Monday, June 20, 2011

Tobin: Meet With Israel? Palestinians Can’t Meet With Themselves

Jonathan S. Tobin
Commentary/Contentions
20 June '11

http://www.commentarymagazine.com/2011/06/20/meet-with-israel-palestinians-can%E2%80%99t-meet-with-themselves/

While President Obama is still trying to pressure Israel to bow to his dictates about borders in order to entice the Palestinians to negotiate, the beneficiaries of his bullying of the Jewish state can’t even meet with themselves. Several weeks after the Fatah and Hamas factions signed a unity agreement in Egypt, the two groups are still bickering over the composition of a Palestinian government. Palestinian Authority head and Fatah leader Mahmoud Abbas was supposed to meet with Hamas head Khaled Meshal on Tuesday, but the meeting has been canceled.

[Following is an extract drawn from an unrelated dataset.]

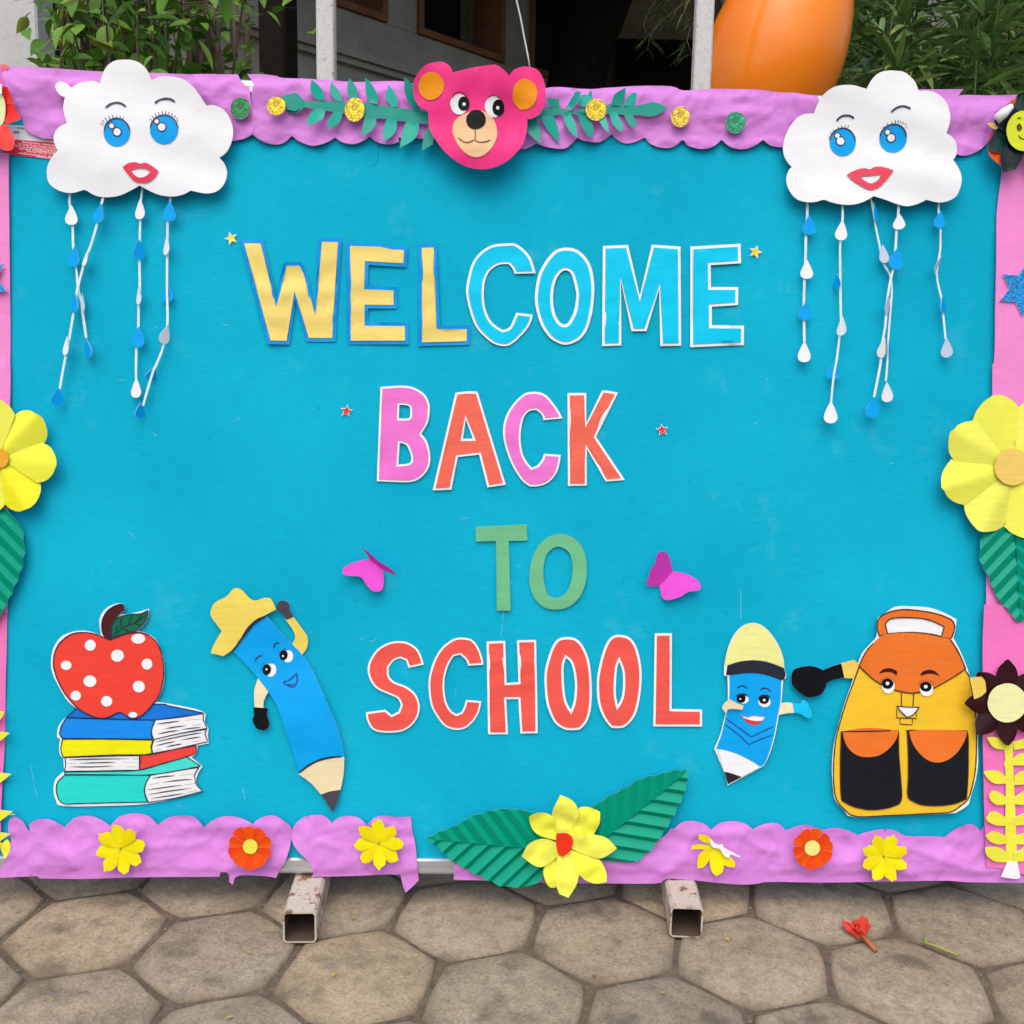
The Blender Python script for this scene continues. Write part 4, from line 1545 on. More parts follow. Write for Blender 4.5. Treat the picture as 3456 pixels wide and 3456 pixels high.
cloud('smiling white paper cloud with round mouth in the top left corner', c_tl,
      [(770, 240), (790, 165), (830, 105), (885, 72), (950, 65), (1020, 70), (1080, 95), (1130, 145), (1163, 220), (1215, 197), (1280, 192), (1350, 200), (1420, 225), (1480, 275), (1530, 340), (1575, 410), (1620, 405), (1690, 430), (1740, 485), (1770, 560), (1775, 640), (1755, 710), (1720, 765), (1668, 800), (1705, 840), (1725, 900), (1720, 960), (1690, 1020), (1640, 1060), (1570, 1072), (1500, 1060), (1457, 1050), (1410, 1075), (1350, 1092), (1280, 1093), (1210, 1080), (1140, 1050), (1070, 1012), (1000, 1050), (920, 1085), (850, 1097), (770, 1095), (710, 1075), (660, 1045), (630, 1047), (580, 1062), (520, 1065), (450, 1045), (400, 1010), (375, 970), (370, 900), (385, 850), (415, 800), (458, 752), (435, 700), (428, 650), (445, 600), (480, 565), (525, 545), (505, 480), (497, 430), (502, 380), (510, 350), (470, 330), (440, 285), (437, 250), (465, 228), (505, 235), (535, 255), (557, 275), (600, 245), (660, 225), (720, 222)],
      [(900, 612, 100, 108, [(902, 610, 27), (862, 565, 18)]), (1255, 588, 107, 112, [(1238, 572, 28), (1200, 530, 16)])],
      [[(815, 428), (850, 400), (895, 387), (935, 395), (967, 417)], [(1183, 388), (1215, 365), (1265, 354), (1305, 360), (1335, 380)]],
      [[(800, 558), (778, 545)], [(808, 540), (788, 522)], [(828, 528), (812, 505)], [(850, 515), (840, 492)], [(872, 508), (868, 485)], [(898, 508), (900, 488)], [(922, 510), (928, 488)], [(945, 515), (950, 497)],
       [(1160, 520), (1145, 508)], [(1178, 500), (1162, 488)], [(1195, 490), (1185, 468)], [(1218, 480), (1210, 458)], [(1243, 475), (1240, 450)], [(1264, 475), (1266, 450)], [(1287, 477), (1292, 455)], [(1308, 485), (1318, 465)], [(1328, 498), (1340, 482)], [(1345, 510), (1358, 500)], [(1350, 527), (1360, 518)]],
      [(945, 880), (980, 850), (1035, 836), (1075, 848), (1115, 840), (1165, 865), (1213, 903), (1190, 945), (1140, 985), (1085, 993), (1030, 980), (985, 930)],
      [(1005, 900), (1050, 885), (1110, 885), (1155, 908), (1120, 940), (1080, 953), (1040, 940)], 2.5, LIPS)
cloud('smiling white paper cloud with wide red lips in the top right corner', c_tr,
      [(742, 240), (775, 180), (820, 130), (880, 105), (950, 102), (1020, 110), (1070, 145), (1110, 195), (1130, 255), (1190, 250), (1250, 262), (1305, 295), (1345, 345), (1365, 420), (1360, 490), (1335, 565), (1370, 585), (1405, 625), (1418, 680), (1410, 730), (1390, 758), (1425, 810), (1448, 880), (1440, 960), (1410, 1030), (1350, 1065), (1280, 1075), (1190, 1055), (1130, 1085), (1050, 1105), (970, 1090), (880, 1055), (800, 1030), (730, 1070), (650, 1095), (560, 1095), (480, 1075), (428, 1057), (370, 1072), (300, 1073), (230, 1050), (185, 1000), (160, 940), (158, 880), (180, 825), (200, 808), (160, 760), (137, 700), (137, 640), (155, 570), (190, 500), (240, 440), (300, 410), (365, 408), (385, 350), (430, 275), (490, 230), (560, 213), (640, 213), (700, 228)],
      [(578, 620, 98, 107, [(563, 613, 28), (540, 572, 17)]), (948, 598, 100, 106, [(935, 593, 27), (908, 551, 17)])],
      [[(532, 465), (560, 435), (600, 426), (635, 432), (658, 448)], [(925, 410), (955, 385), (1000, 368), (1035, 372), (1068, 387)]],
      [[(487, 588), (475, 575)], [(500, 562), (487, 545)], [(520, 545), (508, 527)], [(552, 522), (545, 505)], [(575, 515), (568, 495)], [(596, 512), (595, 492)], [(616, 515), (620, 495)], [(880, 520), (873, 508)], [(908, 503), (902, 487)], [(938, 495), (932, 477)], [(962, 490), (958, 468)], [(978, 488), (980, 468)], [(992, 490), (998, 472)], [(1010, 497), (1018, 480)], [(1028, 505), (1038, 490)], [(1038, 525), (1045, 513)]],
      [(603, 868), (660, 835), (730, 818), (775, 828), (810, 810), (880, 815), (945, 840), (910, 890), (850, 955), (790, 982), (740, 970), (690, 940), (640, 905)],
      [(698, 880), (850, 868), (855, 875), (830, 910), (785, 933), (740, 915)], 8.2, paper(235, 75, 95, 0.5))

# ================================================================== strings of paper raindrops
DROPB = paper(0, 160, 236, 0.45, 0.05, spec=0.12)
DROPW = WHITE
DROP_PRINT_SHADE = paper(205, 212, 232)  # grey of the printed drop, also shade painted onto white drops
STRW = paper(225, 238, 248)


def strand(label, conv, line, drops, sw, h):
    """line: the paper string; drops: (x, y, w, h, lean, colour, behind)"""
    pts = smooth_poly(conv(line), 60, 3, closed=False)
    c = Cut('raindrop_string', label, 'raindrop string', mid(pts), h, 'strings of paper raindrops under the clouds')
    ss = (conv([(1, 0)])[0][0] - conv([(0, 0)])[0][0])
    P = [Vector(p) for p in c.uv(pts)]
    n = len(P)
    v, f = [], []
    sd_ = random.random() * 50
    for i, p in enumerate(P):
        t = (P[min(i + 1, n - 1)] - P[max(i - 1, 0)]).normalized()
        nn = Vector((-t.y, t.x))
        tw = 0.5 * noise.noise(Vector((i * 0.35, sd_, 0)))
        hw = sw * ss * PX * 0.39
        zc = 0.003 * noise.noise(Vector((i * 0.3, sd_ + 4, 0)))
        for s in (-1, 1):
            q = p + nn * hw * s * math.cos(tw)
            v.append((q.x, q.y, zc + hw * s * math.sin(tw)))
        for s in (-1, 1):
            q = p + nn * hw * s * math.cos(tw)
            v.append((q.x, q.y, zc + hw * s * math.sin(tw) - 0.0005))
    for i in range(n - 1):
        a, b = 4 * i, 4 * i + 4
        f += [(a, b, b + 1, a + 1), (a + 2, a + 3, b + 3, b + 2), (a, a + 2, b + 2, b), (a + 1, b + 1, b + 3, a + 3)]
    mesh_obj('paper_strip', v, f, STRW, c.root)
    W0, H0 = 110.0, 158.0
    for d in drops:
        x, y, w, hh, lean, col = d[:6]
        behind = len(d) > 6 and d[6]
        (u, vv), = c.uv(conv([(x, y)]))
        hm, wm = hh * ss * PX, max(w, 100) * ss * PX
        prof = [(0, 0.5), (0.13, 0.34), (0.3, 0.12), (0.43, -0.1), (0.47, -0.24), (0.40, -0.38), (0.24, -0.47), (0.0, -0.5)]
        ol = [(a * wm, b * hm) for a, b in prof] + [(-a * wm, b * hm) for a, b in reversed(prof[1:-1])]
        ol = smooth_poly(ol, 60, 2)
        curl = random.uniform(-1, 1) * 2.2
        me = sheet_mesh('raindrop', [ol], 0.008, lambda a, b: curl * a * a + 0.6 * b * b, 0.0005, [col, WHITE if col is not DROP_PRINT_SHADE else col])
        o = link(bpy.data.objects.new('raindrop', me), c.root)
        tw = math.acos(min(1.0, w / max(w, 100))) * random.choice((-1, 1))
        o.location = (u, vv, -0.003 if behind else 0.0035)
        o.rotation_euler = (0, tw * 0.97, R_(-lean))
    return c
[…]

One of the main points of contention between the two has been whether Salam Fayyad would remain as prime minister in a future government. The American-educated Fayyad is a favorite of the West and is seen as having made some progress in trying to rid the PA of the mafia-style corruption that characterized its governance. Hamas claims to hate Fayyad because of his role in arresting and torturing its members in the West Bank. But since Fayyad is not generally believed to have control of the various security services run by Fatah, this is a smoke screen for other objections. Hamas’ real problem with Fayyad is his focus on state building and the economy that puts the conflict with Israel on the back burner.

What this argument illustrates is the unity government with Hamas is more than a problem of symbolism. Inviting the Islamist terrorist group into the tent means not only that the PA will be compromised by their presence but it will also necessitate the abandonment of the men and the ideas that give any hope a Palestinian state will seek to live in peace alongside Israel.

But all this is mere detail to an Obama administration obsessed with the idea of bringing the Israeli government to its knees. To them it doesn’t matter the Palestinians not only won’t negotiate in good faith with Israel; they can’t. As Jackson Diehl writes in today’s Washington Post, Abbas appears even less interested than his predecessor Yasir Arafat in making concessions for peace. But Obama’s “superpower chutzpah” leads him to think he can make peace happen because he says so.

As Diehl writes, the administration is afflicted with a curious pattern of behavior–timorous when speaking to dictators like Bashar Assad of Syria but overbearing and arrogant with its democratic ally Israel. But this is no less odd than its unwillingness to understand the extremist dynamic of Palestinian politics that renders Obama’s peace parameters science fiction.